Understanding how habits are formed in the brain is critical in developing strategies to change them, researchers say.

Changing habits

If there’s a certain habit you’d like to change or create, say, getting up earlier, drinking more water, or reading more — good news, you don’t need to understand neuroscience to get going. All it takes, according to researchers from Warwick, Princeton, and Brown Universities, is repetition. The authors of the study created a model using digital rats that shows forming habits depends more on how often you perform an action rather than how much satisfaction you get from it.

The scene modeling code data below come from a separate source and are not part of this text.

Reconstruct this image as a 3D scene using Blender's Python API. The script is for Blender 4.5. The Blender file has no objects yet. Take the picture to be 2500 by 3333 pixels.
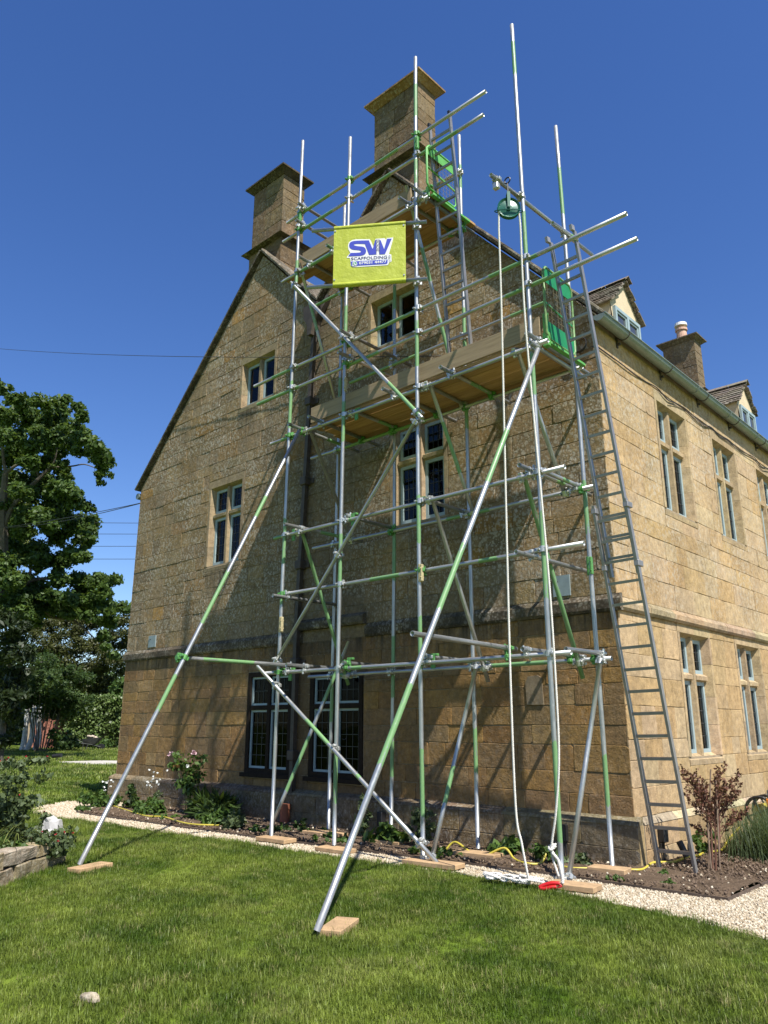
import bpy, bmesh, math, random
import numpy as np
from mathutils import Vector, Matrix

SC = bpy.context.scene
COL = SC.collection
R = math.radians

# ------------------------------------------------------------------ camera, sky, sun, exposure
cam = bpy.data.cameras.new('camera')
cam.sensor_fit = 'VERTICAL'
cam.sensor_height = 24.0
cam.lens = 24.0 * 2504.0 / 3333.0
cam.clip_start = 0.1
cam.clip_end = 2000
CAM = Vector((3.813, -7.805, 1.37))
cam_o = bpy.data.objects.new('camera', cam)
COL.objects.link(cam_o)
cam_o.location = CAM
cam_o.rotation_euler = (R(90 + 15.517), R(-0.05), R(42.981))
SC.camera = cam_o

world = bpy.data.worlds.new('World')
SC.world = world
world.use_nodes = True
wnt = world.node_tree
sky = wnt.nodes.new('ShaderNodeTexSky')
sky.sky_type = 'NISHITA'
sky.sun_disc = False
sky.sun_elevation = R(55.8)
sky.sun_rotation = R(107.1)
sky.air_density = 1.0
sky.dust_density = 0.3
sky.ozone_density = 2.6
hs = wnt.nodes.new('ShaderNodeHueSaturation')      # the phone's colour rendering of a clear sky
hs.inputs['Saturation'].default_value = 1.26
hs.inputs['Hue'].default_value = 0.514
wnt.links.new(sky.outputs[0], hs.inputs['Color'])
wnt.links.new(hs.outputs[0], wnt.nodes['Background'].inputs[0])
wnt.nodes['Background'].inputs[1].default_value = 0.092

sun = bpy.data.lights.new('sun', 'SUN')
sun.energy = 5.0
sun.angle = R(0.53)
sun.color = (1.0, 0.955, 0.88)
sun_o = bpy.data.objects.new('sun', sun)
COL.objects.link(sun_o)
sun_o.location = (20, -6, 30)
sun_o.rotation_euler = Vector((-0.67, 0.20, -1.0)).to_track_quat('-Z', 'Y').to_euler()

SC.view_settings.view_transform = 'Standard'
SC.view_settings.look = 'None'
SC.view_settings.exposure = 0.85
SC.view_settings.gamma = 1.0
SC.view_settings.use_curve_mapping = False

# ------------------------------------------------------------------ node helpers
def new_mat(name):
    m = bpy.data.materials.new(name)
    m.use_nodes = True
    nt = m.node_tree
    return m, nt, nt.nodes['Principled BSDF']

def nd(nt, t, ins=None, **props):
    n = nt.nodes.new(t)
    for k, v in props.items():
        setattr(n, k, v)
    for k, v in (ins or {}).items():
        if isinstance(v, bpy.types.NodeSocket):
            nt.links.new(v, n.inputs[k])
        else:
            n.inputs[k].default_value = v
    return n

def noise(nt, vec, scale, detail=4.0, rough=0.6, dist=0.0):
    return nd(nt, 'ShaderNodeTexNoise', {'Vector': vec, 'Scale': scale, 'Detail': detail, 'Roughness': rough, 'Distortion': dist}).outputs['Fac']

def ramp(nt, fac, a, b, lo=0.0, hi=1.0):
    return nd(nt, 'ShaderNodeMapRange', {'Value': fac, 'From Min': a, 'From Max': b, 'To Min': lo, 'To Max': hi}).outputs[0]

def math_(nt, op, a, b=0.0):
    n = nt.nodes.new('ShaderNodeMath'); n.operation = op
    for i, v in enumerate((a, b)):
        if isinstance(v, bpy.types.NodeSocket): nt.links.new(v, n.inputs[i])
        else: n.inputs[i].default_value = v
    return n.outputs[0]

def mix(nt, fac, a, b, blend='MIX'):
    n = nt.nodes.new('ShaderNodeMix'); n.data_type = 'RGBA'; n.blend_type = blend
    for k, v in ((0, fac), (6, a), (7, b)):
        if isinstance(v, bpy.types.NodeSocket): nt.links.new(v, n.inputs[k])
        else: n.inputs[k].default_value = (v if k == 0 else (*v, 1.0) if len(v) == 3 else v)
    return n.outputs[2]

def mapping(nt, vec, scale=(1, 1, 1)):
    return nd(nt, 'ShaderNodeMapping', {'Vector': vec, 'Scale': scale}).outputs[0]

def pos(nt):
    return nt.nodes.new('ShaderNodeNewGeometry').outputs['Position']

def objc(nt):
    return nt.nodes.new('ShaderNodeTexCoord').outputs['Object']

def bump(nt, b, h, strength=1.0, dist=0.01):
    n = nd(nt, 'ShaderNodeBump', {'Height': h, 'Strength': strength, 'Distance': dist})
    nt.links.new(n.outputs[0], b.inputs['Normal'])

def simple(name, col, rough=0.6, metal=0.0, var=0.0, vscale=8.0, bmp=0.0, bscale=60.0, bdist=0.004, spec=0.5):
    m, nt, b = new_mat(name)
    b.inputs['Roughness'].default_value = rough
    b.inputs['Metallic'].default_value = metal
    b.inputs['Specular IOR Level'].default_value = spec
    if var:
        p = pos(nt)
        f = ramp(nt, noise(nt, p, vscale, 5), 0.3, 0.7, 1 - var, 1 + var)
        c = mix(nt, 1.0, col, f, 'MULTIPLY')
        nt.links.new(c, b.inputs['Base Color'])
    else:
        b.inputs['Base Color'].default_value = (*col, 1)
    if bmp:
        bump(nt, b, noise(nt, pos(nt), bscale, 5), bmp, bdist)
    return m

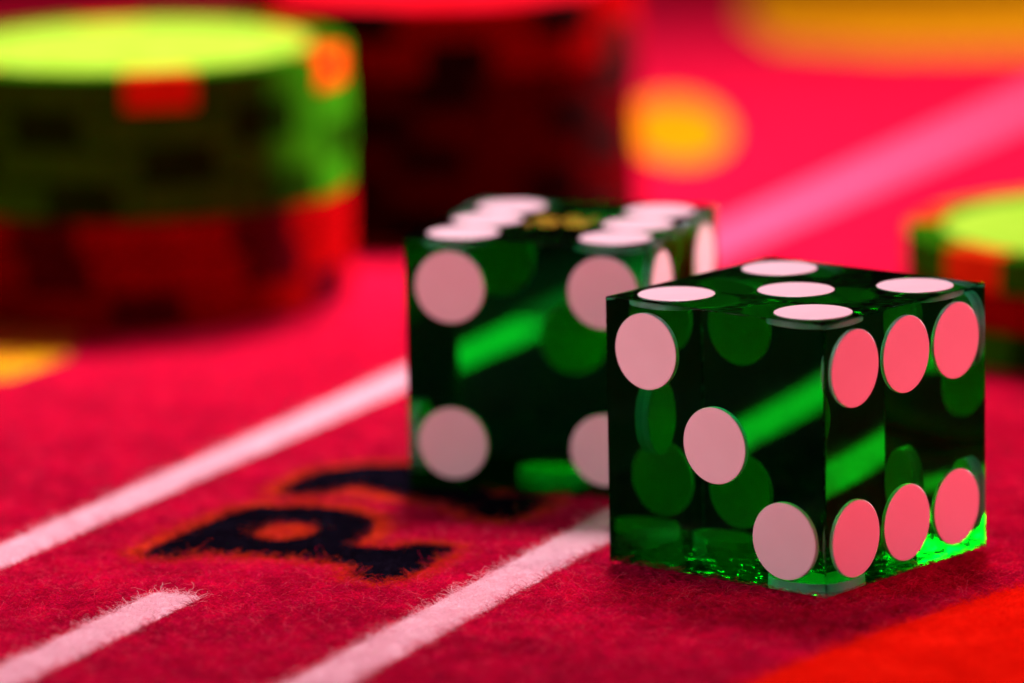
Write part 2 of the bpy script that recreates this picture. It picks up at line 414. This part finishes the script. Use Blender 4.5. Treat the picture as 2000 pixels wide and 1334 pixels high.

“Psychologists have been trying to understand what drives our habits for over a century, and one of the recurring questions is how much habits are a product of what we want versus what we do,” said study co-author Dr. Amitai Shenhav, assistant professor in Brown University’s department of Cognitive, Linguistic, and Psychological Sciences. “Our model helps to answer that by suggesting that habits themselves are a product of our previous actions, but in certain situations those habits can be supplanted by our desire to get the best outcome.”

Abstract:

Habits form a crucial component of behavior. In recent years, key computational models have conceptualized habits as arising from model-free reinforcement learning mechanisms, which typically select between available actions based on the future value expected to result from each. Traditionally, however, habits have been understood as behaviors that can be triggered directly by a stimulus, without requiring the animal to evaluate expected outcomes. Here, we develop a computational model instantiating this traditional view, in which habits develop through the direct strengthening of recently taken actions rather than through the encoding of outcomes. We demonstrate that this model accounts for key behavioral manifestations of habits, including insensitivity to outcome devaluation and contingency degradation, as well as the effects of reinforcement schedule on the rate of habit formation. The model also explains the prevalent observation of perseveration in repeated-choice tasks as an additional behavioral manifestation of the habit system. We suggest that mapping habitual behaviors onto value-free mechanisms provides a parsimonious account of existing behavioral and neural data. This mapping may provide a new foundation for building robust and comprehensive models of the interaction of habits with other, more goal-directed types of behaviors and help to better guide research into the neural mechanisms underlying control of instrumental behavior more generally.